Pete Campbell is a Partner working in Account Management at the Sterling Cooper Draper Pryce advertising agency. He held a similar position at the original Sterling Cooper.
A descendant of New York's venerable Dykeman family, Pete lives with his wife Trudy in a Park Avenue apartment financed in part by her parents. After discovering Don Draper's true identity, Pete attempts blackmail to gain a promotion. The scheme fails, but Pete salvages his career when his father-in-law helps him land a big account. Trudy's father later pulls the account when Pete refuses to consider adoption after Trudy has difficulty getting pregnant. Around this time, Pete learns that he has already fathered a child -- the result of his affair with co-worker Peggy Olson, who gave the boy away. Pete's own father died in a jetliner crash, and his relations with his mother are strained.

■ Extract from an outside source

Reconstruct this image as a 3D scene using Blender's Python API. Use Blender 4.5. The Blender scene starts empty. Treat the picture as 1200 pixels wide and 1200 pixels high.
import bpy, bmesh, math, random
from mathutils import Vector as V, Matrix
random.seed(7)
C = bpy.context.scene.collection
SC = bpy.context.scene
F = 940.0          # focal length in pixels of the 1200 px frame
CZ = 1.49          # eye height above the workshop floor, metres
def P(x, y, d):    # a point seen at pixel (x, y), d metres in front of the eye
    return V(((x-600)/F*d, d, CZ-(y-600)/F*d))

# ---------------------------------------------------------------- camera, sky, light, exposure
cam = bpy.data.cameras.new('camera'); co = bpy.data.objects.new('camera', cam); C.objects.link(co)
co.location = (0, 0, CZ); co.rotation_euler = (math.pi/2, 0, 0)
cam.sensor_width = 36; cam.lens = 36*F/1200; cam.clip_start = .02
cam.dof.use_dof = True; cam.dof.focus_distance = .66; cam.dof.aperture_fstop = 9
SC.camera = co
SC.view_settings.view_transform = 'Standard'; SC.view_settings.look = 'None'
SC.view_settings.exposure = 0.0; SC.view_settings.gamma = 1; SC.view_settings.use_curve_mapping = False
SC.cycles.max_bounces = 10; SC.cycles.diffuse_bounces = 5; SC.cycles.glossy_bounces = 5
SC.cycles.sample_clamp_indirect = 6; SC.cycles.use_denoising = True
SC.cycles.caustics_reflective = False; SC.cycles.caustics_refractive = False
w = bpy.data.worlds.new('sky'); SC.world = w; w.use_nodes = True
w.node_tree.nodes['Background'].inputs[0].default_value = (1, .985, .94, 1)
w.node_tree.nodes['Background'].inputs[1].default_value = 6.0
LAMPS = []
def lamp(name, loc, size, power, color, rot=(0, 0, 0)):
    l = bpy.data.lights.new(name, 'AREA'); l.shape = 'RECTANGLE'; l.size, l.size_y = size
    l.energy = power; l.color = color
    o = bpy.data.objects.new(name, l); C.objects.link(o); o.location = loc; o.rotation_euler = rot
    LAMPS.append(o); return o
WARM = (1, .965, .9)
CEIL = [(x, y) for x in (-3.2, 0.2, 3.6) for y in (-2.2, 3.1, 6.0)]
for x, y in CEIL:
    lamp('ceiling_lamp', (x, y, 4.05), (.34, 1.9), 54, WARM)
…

Before joining the new agency, Pete demands recognition for his contributions to Sterling Cooper. "You've been ahead on a lot of things," says Don, often a tough critic. "Aeronautics, teenagers, the Negro market." Pete delivers $8 million in accounts to Sterling Cooper Draper Pryce, providing much-needed cash flow to the fledgling enterprise.